Recurring theme: It’s all about your advertising

advertisingThe digital disruption has given clarity to what is the artificial belief that a media company’s advertising infrastructure is tied to its ability to create content. This is important on many levels, so I thought it would be useful to take a step back and examine its essence.

In the broadcast world, it’s how many commercials you can run inside the closed system that is a broadcast signal. Since the signal can’t expand, the only thing to do to make more money is to buy other channels, raise rates or add more commercials. I recall a study I did a few years ago of the program Law & Order. When the show first aired in 1991, the average program length was 48 minutes. By 2008, that had declined to 43 minutes. What happened to the other five minutes? It had evolved into commercial time.

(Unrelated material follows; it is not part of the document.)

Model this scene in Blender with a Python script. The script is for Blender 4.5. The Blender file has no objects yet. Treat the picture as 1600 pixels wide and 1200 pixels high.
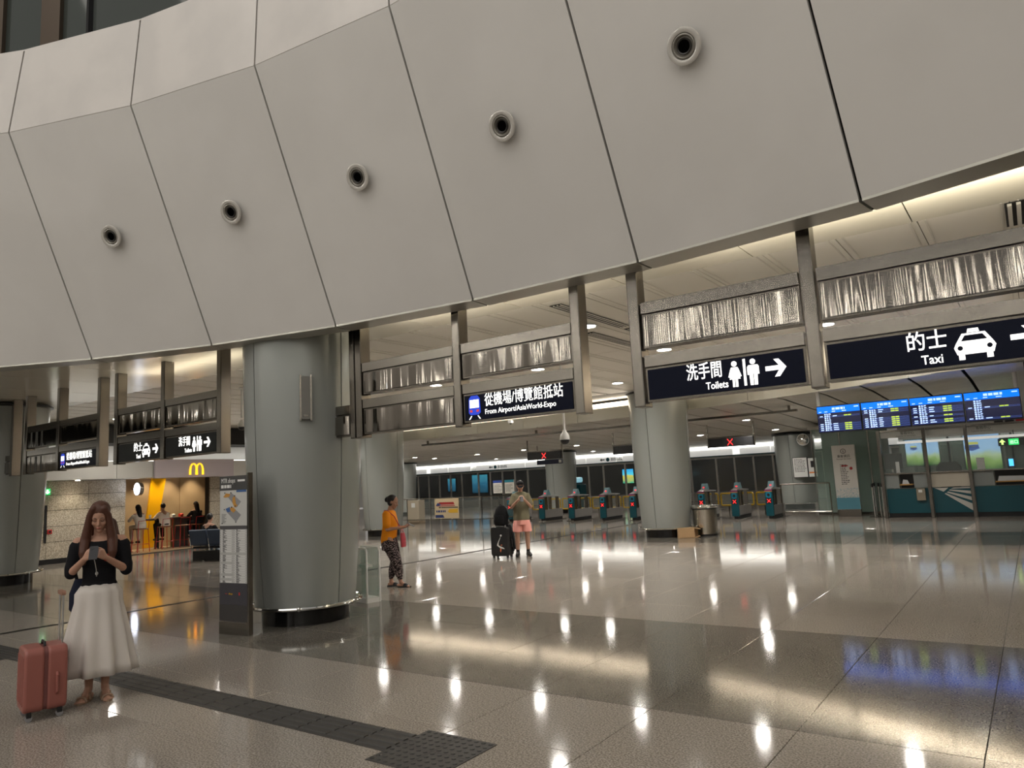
import bpy, bmesh, math, random
import numpy as np
from mathutils import Vector, Matrix
random.seed(7)
PI = math.pi
SC = bpy.context.scene
COL = bpy.context.collection

# ---------------------------------------------------------------- camera
FPX, PITCH, ROLL, YAW, EYE = 1130.0, math.radians(7.62), math.radians(2.91), math.radians(35.4), 1.7
_s, _c = math.sin(PITCH), math.cos(PITCH)
_M = np.array([[math.cos(YAW), -math.sin(YAW), 0], [math.sin(YAW), math.cos(YAW), 0], [0, 0, 1]])
_F, _U0, _R0 = np.array([0, _c, _s]), np.array([0, -_s, _c]), np.array([1., 0, 0])
_R = math.cos(ROLL) * _R0 - math.sin(ROLL) * _U0
_U = math.cos(ROLL) * _U0 + math.sin(ROLL) * _R0
F3, R3, U3 = _M @ _F, _M @ _R, _M @ _U
EYEP = np.array([0, 0, EYE])
def ray(x, y): return F3 + R3 * (x - 800) / FPX - U3 * (y - 600) / FPX
def atz(x, y, z): d = ray(x, y); return EYEP + d * (z - EYE) / d[2]
def aty(x, y, Y): d = ray(x, y); return EYEP + d * Y / d[1]
def atx(x, y, X): d = ray(x, y); return EYEP + d * X / d[0]
cd = bpy.data.cameras.new('camera'); cam = bpy.data.objects.new('camera', cd); COL.objects.link(cam)
cd.sensor_width = 36; cd.lens = FPX / 1600 * 36; cd.clip_start = .05; cd.clip_end = 300
mw = Matrix(((R3[0], U3[0], -F3[0], 0), (R3[1], U3[1], -F3[1], 0), (R3[2], U3[2], -F3[2], EYE), (0, 0, 0, 1)))
cam.matrix_world = mw
SC.camera = cam

# ---------------------------------------------------------------- world, exposure, cycles quality
w = bpy.data.worlds.new('world'); SC.world = w; w.use_nodes = True
w.node_tree.nodes['Background'].inputs[0].default_value = (1.0, .95, .89, 1)
w.node_tree.nodes['Background'].inputs[1].default_value = .155
SC.view_settings.view_transform = 'Standard'; SC.view_settings.look = 'None'
SC.view_settings.exposure = 1.0; SC.view_settings.gamma = 1.0; SC.view_settings.use_curve_mapping = False
cy = SC.cycles
cy.use_denoising = True
cy.max_bounces = 7; cy.diffuse_bounces = 3; cy.glossy_bounces = 5; cy.transmission_bounces = 6; cy.transparent_max_bounces = 12
cy.caustics_reflective = False; cy.caustics_refractive = False; cy.sample_clamp_indirect = 6.0
cy.use_adaptive_sampling = True; cy.adaptive_threshold = .02

def area_light(name, loc, rot, sx, sy, power, col=(1, .94, .86)):
    l = bpy.data.lights.new(name, 'AREA'); l.shape = 'RECTANGLE'; l.size = sx; l.size_y = sy; l.energy = power; l.color = col
    o = bpy.data.objects.new(name, l); COL.objects.link(o); o.location = loc; o.rotation_euler = rot
    return o
# added unseen area light high over the atrium, fills the facia and near floor
area_light('atrium_fill_light', (-3.6, -11, 17), (math.radians(14), 0, 0), 22, 18, 950)
def spot_light(name, loc, power, ang=100, col=(1, .93, .82), r=.08, blend=.7, rot=(0, 0, 0)):
    l = bpy.data.lights.new(name, 'SPOT'); l.energy = power; l.color = col; l.spot_size = math.radians(ang); l.spot_blend = blend; l.shadow_soft_size = r
    o = bpy.data.objects.new(name, l); COL.objects.link(o); o.location = loc; o.rotation_euler = rot
    return o

# ---------------------------------------------------------------- materials
MATS = {}
def nodes_of(m): return m.node_tree.nodes, m.node_tree.links
def mat(name, col, rough=.5, metal=0., emit=None, es=0., alpha=1., trans=0., spec=.5, bump=None, ior=1.45, coat=0.):
    if name in MATS: return MATS[name]
    m = bpy.data.materials.new(name); m.use_nodes = True
    N, L = nodes_of(m); b = N['Principled BSDF']
    b.inputs['Base Color'].default_value = (*col, 1); b.inputs['Roughness'].default_value = rough
    b.inputs['Metallic'].default_value = metal; b.inputs['Alpha'].default_value = alpha
    b.inputs['Transmission Weight'].default_value = trans; b.inputs['Specular IOR Level'].default_value = spec
    b.inputs['IOR'].default_value = ior; b.inputs['Coat Weight'].default_value = coat
    if emit: b.inputs['Emission Color'].default_value = (*emit, 1); b.inputs['Emission Strength'].default_value = es
    if bump:
        sc_, st, dist, *ax = bump
        g = N.new('ShaderNodeNewGeometry'); n = N.new('ShaderNodeTexNoise'); n.inputs['Scale'].default_value = sc_
        n.inputs['Detail'].default_value = 2
        src = g.outputs['Position']
        if ax:
            mp = N.new('ShaderNodeMapping'); mp.inputs['Scale'].default_value = ax[0]; L.new(src, mp.inputs['Vector']); src = mp.outputs[0]
        L.new(src, n.inputs['Vector'])
        bu = N.new('ShaderNodeBump'); bu.inputs['Strength'].default_value = st; bu.inputs['Distance'].default_value = dist
        L.new(n.outputs['Fac'], bu.inputs['Height']); L.new(bu.outputs[0], b.inputs['Normal'])
    MATS[name] = m
    return m
def vary(m, col2, scale, lo=.4, hi=.6, detail=4, kind='noise', stretch=None):
    """mix a second colour into the base colour with a procedural texture"""
    N, L = nodes_of(m); b = N['Principled BSDF']
    g = N.new('ShaderNodeNewGeometry'); src = g.outputs['Position']
    if stretch:
        mp = N.new('ShaderNodeMapping'); mp.inputs['Scale'].default_value = stretch; L.new(src, mp.inputs['Vector']); src = mp.outputs[0]
    if kind == 'noise':
        t = N.new('ShaderNodeTexNoise'); t.inputs['Detail'].default_value = detail; o = t.outputs['Fac']
    else:
        t = N.new('ShaderNodeTexVoronoi'); o = t.outputs['Color']
    t.inputs['Scale'].default_value = scale; L.new(src, t.inputs['Vector'])
    r = N.new('ShaderNodeValToRGB'); r.color_ramp.elements[0].position = lo; r.color_ramp.elements[1].position = hi
    c0 = b.inputs['Base Color'].default_value[:]
    r.color_ramp.elements[0].color = c0; r.color_ramp.elements[1].color = (*col2, 1)
    L.new(o, r.inputs[0]); L.new(r.outputs[0], b.inputs['Base Color'])
    return m
M_LFLOOR = vary(mat('granite_light', (.195, .168, .140), .085, spec=.62, bump=(2.2, .12, .004)), (.42, .38, .335), 80, .40, .60)
M_DFLOOR = vary(mat('granite_dark', (.085, .078, .065), .085, spec=.62, bump=(2.2, .12, .004)), (.24, .22, .19), 80, .42, .62)
M_JOINT = mat('floor_bedding', (.06, .055, .05), .7)
M_TACT = mat('tactile_rubber', (.05, .048, .045), .45)
M_STUD = mat('tactile_stud', (.02, .02, .02), .35)
M_FACIA = vary(mat('facia_paint', (.68, .665, .64), .42), (.72, .705, .68), .8)
M_FACIA2 = vary(mat('parapet_panel', (.66, .635, .61), .3), (.72, .69, .66), 1.3)
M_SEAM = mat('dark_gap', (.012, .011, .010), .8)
M_SOFFIT = mat('soffit_metal', (.55, .54, .48), .28, .35)
M_GLOSSC = mat('cream_gloss_panel', (.82, .78, .66), .2, .15, bump=(.7, .25, .02))
M_PLANK = mat('ceiling_plank', (.80, .77, .69), .4)
M_LOWC = mat('low_ceiling_tile', (.70, .665, .60), .33, .15)
M_CEILBACK = mat('ceiling_void', (.16, .15, .13), .9)
M_STEEL = mat('stainless', (.24, .222, .195), .2, 1., bump=(30, .03, .002, (1, 1, .02)))
M_POLISH = mat('polished_sheet', (.27, .25, .222), .075, 1.)
def _warp(m):
    N, L = nodes_of(m); b = N['Principled BSDF']; g = N.new('ShaderNodeNewGeometry'); prev = None
    for scl, st, dist in (((4.2, 1, .12), .9, .050), ((1.5, 1, 160), .05, .001)):
        mp = N.new('ShaderNodeMapping'); mp.inputs['Scale'].default_value = scl; L.new(g.outputs['Position'], mp.inputs['Vector'])
        n = N.new('ShaderNodeTexNoise'); n.inputs['Scale'].default_value = 1.5; n.inputs['Detail'].default_value = 0; L.new(mp.outputs[0], n.inputs['Vector'])
        bu = N.new('ShaderNodeBump'); bu.inputs['Strength'].default_value = st; bu.inputs['Distance'].default_value = dist; L.new(n.outputs['Fac'], bu.inputs['Height'])
        if prev: L.new(prev.outputs[0], bu.inputs['Normal'])
        prev = bu
    L.new(prev.outputs[0], b.inputs['Normal'])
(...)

We can call this many things, but the motive for NBC was to increase its advertising infrastructure. The ad infrastructure inside a newspaper is limited to the pages of the paper. To increase the infrastructure, you must add pages, whether they are in the form of more “news” or special sections.

The important thing to understand from an historical perspective is that advertising infrastructure was tied to the properties owned by the media company. The value of that infrastructure was the size of the audience it delivered, whether in total or specific demographics within the whole.

It’s a different world online, however, because the reach of one’s advertising infrastructure doesn’t have to be tied to property ownership. In fact, it’s actually more beneficial (and profitable) that it not be. This is why I’m so adamant that the most important product we can create as media companies in 2010 is a local online ad network, a business that leverages our relationships with local businesses and our roots in the local advertising community.

A story in the New York Times this week spotlights the issue. The piece, about how a newspaper in Manchester uses a third-party content provider to boost traffic, quotes Doug Hardy, the paper’s Internet director, as recalling the general thinking when website traffic declined:

“We needed new strategies,” Mr. Hardy said. “We needed new ways to draw traffic to our site and to improve our product and make it more compelling.”

What Mr. Hardy is really saying is that their advertising infrastructure was shrinking with declining traffic. This comes from the belief that a media company’s ad infrastructure is tied to only the content it creates or hosts. Strategies were needed to create more page views and keep people around, the only two ways to increase an advertising infrastructure within a closed system.

If I’m in a university town, it might be a good idea to create a niche vertical site dedicated to that university’s sports teams. But it might actually be better to serve ads on the other niche sites that already exist in the market. Think about it. The purpose of creating such a vertical, in all likelihood, would be to grow our advertising infrastructure with ad impressions dedicated to loyal university sports sponsors. I mean, why else go to the expense of building and maintaining such a site? Such a venture would certainly fulfill that purpose, especially with a TV station or newspaper to drive traffic to it.

But if such an audience already exists on one or more other such sites, why not avoid all the expense and simply split ad revenue with them? This carries no risk, because the job of generating the content lies elsewhere. You might be able to make a case that you could do both, and I’d probably agree. But Google has learned that, as the Web grows, it’s better to put ads on everything rather than try and control the growth, and this vision can apply to local markets as well.

The point is that there is no way we can create an advertising infrastructure that will compete with the entirety of the Local Web. This is what Yahoo discovered and why it works with a consortium of newspaper companies to increase its reach. Half a loaf is better than none, but Google’s way is preferred. Why? Because in the end, online advertising is all about data, and you can get much richer data from a wide variety of websites — especially if many of them are retail — than you can from a combination of media sites.

AOL’s “anti-portal” strategy relates only to content; its advertising infrastructure is the same across all of the vertical sites it runs. They recognized the truth about online advertising: that you can separate your brand from your advertising and do quite well.

So the lesson is this: Revenue is not (necessarily) about your content; it’s about your advertising.